§ Brief
Repeat exactly the stretch of lines from the line containing "The Blender Python" through the line containing "g.build('gasket', M['black'], win)", both included, and nothing else.

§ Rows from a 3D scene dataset
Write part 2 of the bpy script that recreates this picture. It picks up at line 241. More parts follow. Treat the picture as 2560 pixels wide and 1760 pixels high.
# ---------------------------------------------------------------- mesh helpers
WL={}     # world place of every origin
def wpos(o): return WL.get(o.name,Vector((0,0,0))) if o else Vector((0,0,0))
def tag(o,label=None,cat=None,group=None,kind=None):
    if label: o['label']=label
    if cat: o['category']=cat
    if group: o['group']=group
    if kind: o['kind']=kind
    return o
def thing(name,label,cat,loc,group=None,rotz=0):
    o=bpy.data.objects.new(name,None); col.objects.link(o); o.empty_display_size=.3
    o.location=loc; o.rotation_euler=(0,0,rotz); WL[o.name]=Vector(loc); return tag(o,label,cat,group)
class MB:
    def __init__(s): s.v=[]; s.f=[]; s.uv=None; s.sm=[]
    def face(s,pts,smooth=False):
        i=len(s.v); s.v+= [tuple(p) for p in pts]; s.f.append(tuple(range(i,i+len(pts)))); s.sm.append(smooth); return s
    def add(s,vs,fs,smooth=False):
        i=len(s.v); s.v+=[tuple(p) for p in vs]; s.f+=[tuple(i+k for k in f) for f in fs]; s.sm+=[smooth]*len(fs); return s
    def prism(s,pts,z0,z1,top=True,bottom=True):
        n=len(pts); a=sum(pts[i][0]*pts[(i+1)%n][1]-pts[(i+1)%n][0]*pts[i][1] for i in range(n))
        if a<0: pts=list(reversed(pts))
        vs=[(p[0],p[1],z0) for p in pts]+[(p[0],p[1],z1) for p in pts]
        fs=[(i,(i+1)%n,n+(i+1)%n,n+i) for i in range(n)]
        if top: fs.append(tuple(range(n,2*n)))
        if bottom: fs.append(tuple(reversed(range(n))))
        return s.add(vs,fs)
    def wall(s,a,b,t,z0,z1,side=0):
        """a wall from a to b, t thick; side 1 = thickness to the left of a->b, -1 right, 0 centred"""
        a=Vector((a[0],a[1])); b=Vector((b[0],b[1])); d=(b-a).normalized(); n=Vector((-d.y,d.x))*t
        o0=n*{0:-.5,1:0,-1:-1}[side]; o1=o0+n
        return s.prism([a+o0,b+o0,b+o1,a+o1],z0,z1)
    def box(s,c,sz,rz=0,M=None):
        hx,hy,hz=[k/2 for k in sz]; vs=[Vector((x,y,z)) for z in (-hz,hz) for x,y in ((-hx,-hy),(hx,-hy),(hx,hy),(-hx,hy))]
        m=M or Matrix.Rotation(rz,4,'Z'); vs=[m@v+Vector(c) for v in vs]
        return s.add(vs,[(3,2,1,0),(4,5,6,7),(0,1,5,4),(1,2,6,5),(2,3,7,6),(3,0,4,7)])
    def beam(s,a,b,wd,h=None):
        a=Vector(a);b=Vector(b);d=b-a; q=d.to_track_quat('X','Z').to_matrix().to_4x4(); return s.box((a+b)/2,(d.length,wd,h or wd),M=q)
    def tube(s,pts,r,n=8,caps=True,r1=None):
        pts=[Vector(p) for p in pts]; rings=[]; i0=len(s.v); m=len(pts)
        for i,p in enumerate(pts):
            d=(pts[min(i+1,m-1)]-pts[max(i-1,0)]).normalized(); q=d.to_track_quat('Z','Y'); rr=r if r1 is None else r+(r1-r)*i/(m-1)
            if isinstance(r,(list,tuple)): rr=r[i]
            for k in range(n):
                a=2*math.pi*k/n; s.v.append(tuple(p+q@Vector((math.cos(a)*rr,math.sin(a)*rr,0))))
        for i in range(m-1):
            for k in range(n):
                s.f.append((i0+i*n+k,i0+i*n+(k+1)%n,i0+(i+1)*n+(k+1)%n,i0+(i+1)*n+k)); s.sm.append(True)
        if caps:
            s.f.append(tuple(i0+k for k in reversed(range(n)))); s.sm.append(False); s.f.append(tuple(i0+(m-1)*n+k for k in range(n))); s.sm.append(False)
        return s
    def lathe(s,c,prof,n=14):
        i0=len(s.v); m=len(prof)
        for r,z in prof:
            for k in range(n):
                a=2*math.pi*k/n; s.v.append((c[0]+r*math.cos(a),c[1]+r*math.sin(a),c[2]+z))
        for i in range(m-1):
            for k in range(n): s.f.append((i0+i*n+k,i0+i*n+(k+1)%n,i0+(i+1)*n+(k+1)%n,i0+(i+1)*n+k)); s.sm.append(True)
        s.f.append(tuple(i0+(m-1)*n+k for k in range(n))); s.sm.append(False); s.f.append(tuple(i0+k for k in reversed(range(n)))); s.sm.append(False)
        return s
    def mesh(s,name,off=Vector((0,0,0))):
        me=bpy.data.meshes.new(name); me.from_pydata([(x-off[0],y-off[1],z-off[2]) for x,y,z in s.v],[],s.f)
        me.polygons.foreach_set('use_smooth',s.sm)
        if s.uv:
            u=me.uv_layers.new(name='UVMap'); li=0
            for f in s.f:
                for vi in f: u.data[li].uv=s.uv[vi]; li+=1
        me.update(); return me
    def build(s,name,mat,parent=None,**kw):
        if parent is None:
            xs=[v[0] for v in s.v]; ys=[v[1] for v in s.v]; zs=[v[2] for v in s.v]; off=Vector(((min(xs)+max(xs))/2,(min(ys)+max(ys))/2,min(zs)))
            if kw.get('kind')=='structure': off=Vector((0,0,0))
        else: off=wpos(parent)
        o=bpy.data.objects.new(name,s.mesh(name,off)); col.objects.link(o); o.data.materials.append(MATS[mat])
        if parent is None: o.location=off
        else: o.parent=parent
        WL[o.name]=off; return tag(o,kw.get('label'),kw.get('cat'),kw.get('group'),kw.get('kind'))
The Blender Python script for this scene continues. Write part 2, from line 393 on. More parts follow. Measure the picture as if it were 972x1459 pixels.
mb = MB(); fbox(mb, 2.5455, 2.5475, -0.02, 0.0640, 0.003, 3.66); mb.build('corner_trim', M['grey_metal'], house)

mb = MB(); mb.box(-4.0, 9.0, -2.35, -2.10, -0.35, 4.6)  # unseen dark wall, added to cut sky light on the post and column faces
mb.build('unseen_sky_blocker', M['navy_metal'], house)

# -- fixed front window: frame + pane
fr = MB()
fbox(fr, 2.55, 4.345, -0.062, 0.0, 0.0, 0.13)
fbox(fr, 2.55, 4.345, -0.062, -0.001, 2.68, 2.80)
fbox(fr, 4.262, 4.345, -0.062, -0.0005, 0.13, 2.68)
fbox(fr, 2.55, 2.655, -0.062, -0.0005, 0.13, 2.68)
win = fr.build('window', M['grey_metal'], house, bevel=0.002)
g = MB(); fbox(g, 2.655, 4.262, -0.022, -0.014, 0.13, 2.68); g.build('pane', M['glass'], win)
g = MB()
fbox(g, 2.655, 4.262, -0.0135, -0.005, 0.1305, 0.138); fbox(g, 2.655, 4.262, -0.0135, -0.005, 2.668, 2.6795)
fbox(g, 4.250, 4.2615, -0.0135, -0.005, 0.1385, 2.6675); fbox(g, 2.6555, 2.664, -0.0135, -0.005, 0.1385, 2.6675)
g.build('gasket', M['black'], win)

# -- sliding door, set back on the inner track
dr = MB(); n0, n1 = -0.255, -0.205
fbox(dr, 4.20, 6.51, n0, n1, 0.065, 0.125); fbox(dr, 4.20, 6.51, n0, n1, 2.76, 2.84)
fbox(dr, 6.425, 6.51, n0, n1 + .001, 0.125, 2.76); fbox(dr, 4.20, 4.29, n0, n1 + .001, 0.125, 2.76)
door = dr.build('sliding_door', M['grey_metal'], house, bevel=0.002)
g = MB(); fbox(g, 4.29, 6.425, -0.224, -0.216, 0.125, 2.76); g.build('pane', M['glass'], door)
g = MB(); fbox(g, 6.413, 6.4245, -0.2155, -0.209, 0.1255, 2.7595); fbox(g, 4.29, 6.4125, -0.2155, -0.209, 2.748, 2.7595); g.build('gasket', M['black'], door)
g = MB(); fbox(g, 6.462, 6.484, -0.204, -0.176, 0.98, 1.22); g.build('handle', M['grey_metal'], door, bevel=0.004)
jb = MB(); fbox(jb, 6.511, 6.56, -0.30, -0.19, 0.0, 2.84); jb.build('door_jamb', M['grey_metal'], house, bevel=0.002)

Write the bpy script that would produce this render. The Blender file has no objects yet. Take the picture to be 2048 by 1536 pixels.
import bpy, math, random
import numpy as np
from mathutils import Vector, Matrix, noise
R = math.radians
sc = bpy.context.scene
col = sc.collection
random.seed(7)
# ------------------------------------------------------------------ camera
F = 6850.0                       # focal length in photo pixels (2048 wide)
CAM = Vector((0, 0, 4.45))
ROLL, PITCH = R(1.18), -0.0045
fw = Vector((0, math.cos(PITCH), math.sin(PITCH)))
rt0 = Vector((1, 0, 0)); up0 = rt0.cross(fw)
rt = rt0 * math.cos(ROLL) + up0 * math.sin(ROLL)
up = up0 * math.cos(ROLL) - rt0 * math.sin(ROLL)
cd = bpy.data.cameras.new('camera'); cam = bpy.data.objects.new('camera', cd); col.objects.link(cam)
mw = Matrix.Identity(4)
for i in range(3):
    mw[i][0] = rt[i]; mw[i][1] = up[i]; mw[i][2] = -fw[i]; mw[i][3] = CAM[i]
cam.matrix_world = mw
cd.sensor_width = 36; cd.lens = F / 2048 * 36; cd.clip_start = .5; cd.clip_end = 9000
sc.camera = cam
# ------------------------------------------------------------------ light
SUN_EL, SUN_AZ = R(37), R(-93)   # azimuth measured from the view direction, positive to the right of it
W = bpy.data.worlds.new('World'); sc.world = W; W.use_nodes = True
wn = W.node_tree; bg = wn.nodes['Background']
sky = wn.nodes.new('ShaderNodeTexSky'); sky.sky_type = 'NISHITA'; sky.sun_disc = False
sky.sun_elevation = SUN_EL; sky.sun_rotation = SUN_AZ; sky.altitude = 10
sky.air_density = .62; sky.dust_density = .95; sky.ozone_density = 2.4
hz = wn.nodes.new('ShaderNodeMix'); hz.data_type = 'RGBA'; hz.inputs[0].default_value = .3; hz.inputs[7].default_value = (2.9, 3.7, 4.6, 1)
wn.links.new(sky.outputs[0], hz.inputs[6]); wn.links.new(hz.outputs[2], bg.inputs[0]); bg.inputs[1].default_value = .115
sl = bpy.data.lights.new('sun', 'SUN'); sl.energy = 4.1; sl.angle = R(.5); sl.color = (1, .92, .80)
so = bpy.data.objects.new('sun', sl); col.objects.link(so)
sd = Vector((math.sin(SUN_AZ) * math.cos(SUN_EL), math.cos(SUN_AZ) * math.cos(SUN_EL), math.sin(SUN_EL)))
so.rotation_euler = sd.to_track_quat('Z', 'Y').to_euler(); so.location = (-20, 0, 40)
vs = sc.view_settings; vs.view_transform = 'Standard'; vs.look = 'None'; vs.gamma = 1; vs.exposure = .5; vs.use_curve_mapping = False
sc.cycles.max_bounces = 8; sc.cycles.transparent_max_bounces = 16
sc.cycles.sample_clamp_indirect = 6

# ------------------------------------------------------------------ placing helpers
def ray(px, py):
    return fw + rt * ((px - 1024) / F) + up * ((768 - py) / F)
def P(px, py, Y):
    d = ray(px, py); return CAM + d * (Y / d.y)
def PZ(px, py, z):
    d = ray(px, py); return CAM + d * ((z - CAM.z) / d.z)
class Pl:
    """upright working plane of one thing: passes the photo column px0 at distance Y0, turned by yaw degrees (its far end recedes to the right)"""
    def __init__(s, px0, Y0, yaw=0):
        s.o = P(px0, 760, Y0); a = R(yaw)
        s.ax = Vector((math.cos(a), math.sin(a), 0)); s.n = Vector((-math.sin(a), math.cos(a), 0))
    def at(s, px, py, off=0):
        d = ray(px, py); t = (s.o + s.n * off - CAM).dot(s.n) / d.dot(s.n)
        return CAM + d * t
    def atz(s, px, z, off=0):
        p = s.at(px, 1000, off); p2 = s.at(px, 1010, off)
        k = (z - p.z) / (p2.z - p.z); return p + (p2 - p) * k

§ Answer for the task
The Blender Python script for this scene continues. Write part 2, from line 393 on. More parts follow. Measure the picture as if it were 972x1459 pixels.
mb = MB(); fbox(mb, 2.5455, 2.5475, -0.02, 0.0640, 0.003, 3.66); mb.build('corner_trim', M['grey_metal'], house)

mb = MB(); mb.box(-4.0, 9.0, -2.35, -2.10, -0.35, 4.6)  # unseen dark wall, added to cut sky light on the post and column faces
mb.build('unseen_sky_blocker', M['navy_metal'], house)

# -- fixed front window: frame + pane
fr = MB()
fbox(fr, 2.55, 4.345, -0.062, 0.0, 0.0, 0.13)
fbox(fr, 2.55, 4.345, -0.062, -0.001, 2.68, 2.80)
fbox(fr, 4.262, 4.345, -0.062, -0.0005, 0.13, 2.68)
fbox(fr, 2.55, 2.655, -0.062, -0.0005, 0.13, 2.68)
win = fr.build('window', M['grey_metal'], house, bevel=0.002)
g = MB(); fbox(g, 2.655, 4.262, -0.022, -0.014, 0.13, 2.68); g.build('pane', M['glass'], win)
g = MB()
fbox(g, 2.655, 4.262, -0.0135, -0.005, 0.1305, 0.138); fbox(g, 2.655, 4.262, -0.0135, -0.005, 2.668, 2.6795)
fbox(g, 4.250, 4.2615, -0.0135, -0.005, 0.1385, 2.6675); fbox(g, 2.6555, 2.664, -0.0135, -0.005, 0.1385, 2.6675)
g.build('gasket', M['black'], win)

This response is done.